[Start Source excerpt]
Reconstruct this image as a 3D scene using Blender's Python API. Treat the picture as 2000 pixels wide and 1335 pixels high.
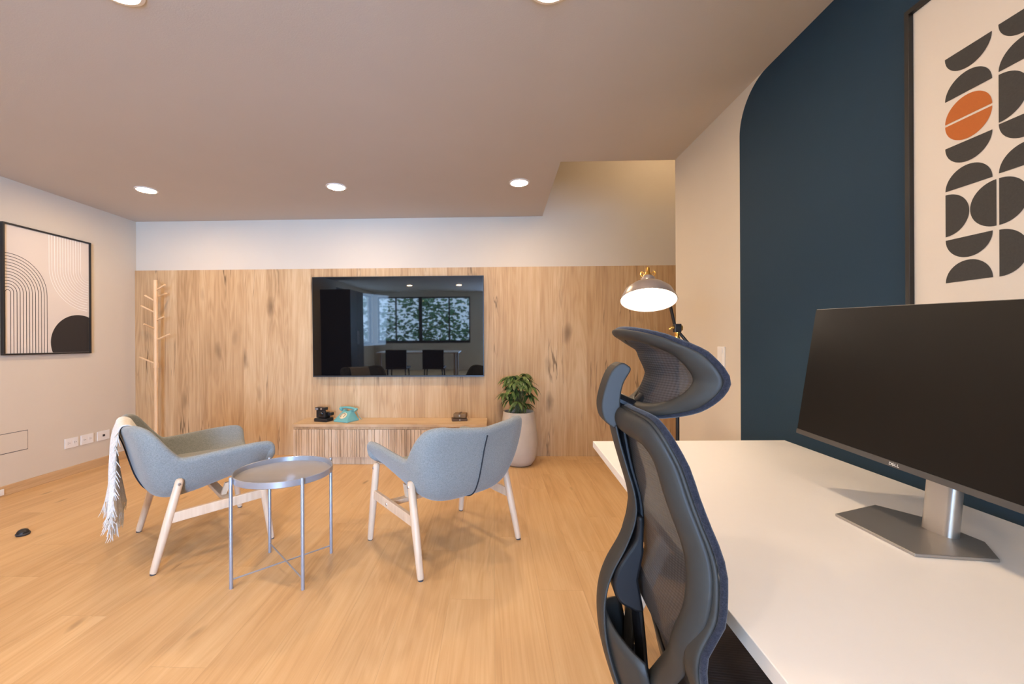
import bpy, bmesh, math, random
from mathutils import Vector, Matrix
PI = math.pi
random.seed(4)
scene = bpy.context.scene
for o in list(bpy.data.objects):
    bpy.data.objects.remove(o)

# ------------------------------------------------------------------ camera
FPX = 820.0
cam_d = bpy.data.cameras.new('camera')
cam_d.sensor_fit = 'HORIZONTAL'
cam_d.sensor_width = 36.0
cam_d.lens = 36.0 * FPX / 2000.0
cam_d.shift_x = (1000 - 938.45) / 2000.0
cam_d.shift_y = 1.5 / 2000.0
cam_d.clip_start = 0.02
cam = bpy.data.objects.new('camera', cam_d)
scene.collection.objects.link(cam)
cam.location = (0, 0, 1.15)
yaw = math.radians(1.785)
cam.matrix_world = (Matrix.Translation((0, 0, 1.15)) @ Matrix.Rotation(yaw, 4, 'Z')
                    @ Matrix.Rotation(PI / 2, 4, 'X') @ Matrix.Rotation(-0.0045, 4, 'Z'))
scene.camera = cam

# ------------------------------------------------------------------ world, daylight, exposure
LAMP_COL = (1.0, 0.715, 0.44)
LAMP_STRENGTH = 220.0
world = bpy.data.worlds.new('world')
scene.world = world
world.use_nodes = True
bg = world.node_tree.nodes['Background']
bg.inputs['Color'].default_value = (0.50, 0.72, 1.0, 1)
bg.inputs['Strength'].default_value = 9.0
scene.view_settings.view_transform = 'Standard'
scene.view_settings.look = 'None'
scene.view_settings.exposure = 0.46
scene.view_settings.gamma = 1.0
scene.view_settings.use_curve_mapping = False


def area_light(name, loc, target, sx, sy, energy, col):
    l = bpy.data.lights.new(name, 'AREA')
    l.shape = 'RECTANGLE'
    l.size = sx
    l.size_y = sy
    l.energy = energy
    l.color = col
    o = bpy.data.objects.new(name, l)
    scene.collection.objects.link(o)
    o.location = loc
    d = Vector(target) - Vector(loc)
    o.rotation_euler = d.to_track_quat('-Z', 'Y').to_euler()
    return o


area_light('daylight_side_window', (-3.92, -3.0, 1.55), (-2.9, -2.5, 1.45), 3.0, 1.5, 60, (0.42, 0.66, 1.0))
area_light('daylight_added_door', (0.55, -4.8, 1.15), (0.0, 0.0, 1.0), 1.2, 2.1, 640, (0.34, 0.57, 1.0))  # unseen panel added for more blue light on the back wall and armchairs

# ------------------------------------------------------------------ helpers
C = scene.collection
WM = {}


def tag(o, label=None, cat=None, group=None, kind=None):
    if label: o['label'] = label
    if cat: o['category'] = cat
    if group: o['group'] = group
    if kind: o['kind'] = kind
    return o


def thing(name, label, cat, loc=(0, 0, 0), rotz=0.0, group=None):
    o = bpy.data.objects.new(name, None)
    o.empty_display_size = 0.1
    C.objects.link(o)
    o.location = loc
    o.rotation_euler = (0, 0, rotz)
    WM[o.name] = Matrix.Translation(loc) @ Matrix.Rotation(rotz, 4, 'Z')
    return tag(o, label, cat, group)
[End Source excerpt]
## Problem statement
Print the data above verbatim from the first line through the line holding "bpy.data.objects.remove(o)", leaving every picture out.

## Solution to the exercise
Reconstruct this image as a 3D scene using Blender's Python API. Treat the picture as 2000 pixels wide and 1335 pixels high.
import bpy, bmesh, math, random
from mathutils import Vector, Matrix
PI = math.pi
random.seed(4)
scene = bpy.context.scene
for o in list(bpy.data.objects):
    bpy.data.objects.remove(o)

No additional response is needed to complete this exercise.